New York Philharmonic concert: Tribute to Secretary-General Ban Ki-moon & Welcoming Secretary-General-designate Antonio Guterres

As delivered

Opening remarks by H.E. Mr Peter Thomson, President of the 71st Session of the General Assembly, at New York Philharmonic concert to pay tribute to Secretary-General Ban Ki-moon and welcome Secretary-General-designate Antonio Guterres

14 October 2016

 

New York PhilharmonicSecretary-General,

Secretary-General-designate,

Excellencies,

Ladies and Gentlemen,

 

We are gathered for today’s concert in honour of Secretary-General Ban Ki-moon, and to welcome Secretary-General-designate Antonio Guterres.

What a privilege it is for us here in the General Assembly Hall to listen to the world-renowned New York Philharmonic, under the musical direction of Alan Gilbert.

I am told this is Mr. Gilbert’s last season as Music Director of the New York Philharmonic, thus it is a particular honour for me to thank you on behalf of us all.

Just two days ago, in this very hall, the General Assembly met to pay tribute to the outstanding tenure of Secretary-General Ban Ki-moon.

In moving detail, Member States spoke of the unwavering dedication with which Secretary-General Ban has led the United Nations over the last decade, through what has been a complex period in human history.

Member States spoke of the major global breakthroughs that he forged, agreements that will shape humanity’s place on this planet for generations to come.

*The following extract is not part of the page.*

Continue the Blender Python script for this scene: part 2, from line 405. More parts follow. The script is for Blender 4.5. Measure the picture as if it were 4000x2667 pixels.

I refer in particular to the Paris Agreement on Climate Change and the 2030 Agenda for Sustainable Development. As a universal masterplan for humanity, if fully implemented these agreements will end extreme poverty, increase prosperity, empower women and girls, build peaceful and inclusive societies, and combat climate change.

The greatest tribute we can all give our departing Secretary-General is for us all to faithfully apply ourselves to implement the agreements he forged.

On Monday, the General Assembly also had the honour of witnessing Secretary-General-designate Guterres take his Oath of Office.

Mr. Guterres was selected as the next Secretary-General following a historically comprehensive selection process. He has demonstrated all the necessary qualities of leadership required for the job at hand and will enter office on January 1st on a huge wave of good will.

We also bid fond adieu at this time to the Deputy Secretary-General Jan Eliasson who in his long service to the United Nations has proven to be one of the truly great humanitarians of his generation.

As both Secretary-General Ban and Secretary-General-designate Guterres now embark on this period of transition, we wish both of them profound success for their journeys ahead.

For us in the General Assembly Hall today, this concert is an opportunity for both celebration and reflection, set to the evocative sound of Mozart’s Concerto in A major for Clarinet, and Beethoven’s Symphony No. 5.

Music overpowers linguistic, cultural, and geographic divides. It allows us entry to the spirit of our common humanity.

Thereby music becomes an instrument for building our peace, tolerance and understanding.

On behalf of the UN, I thank the New York Philharmonic for this afternoon’s performance, and thank Secretary-General Ban and Secretary-General-designate Guterres for their good service to world affairs.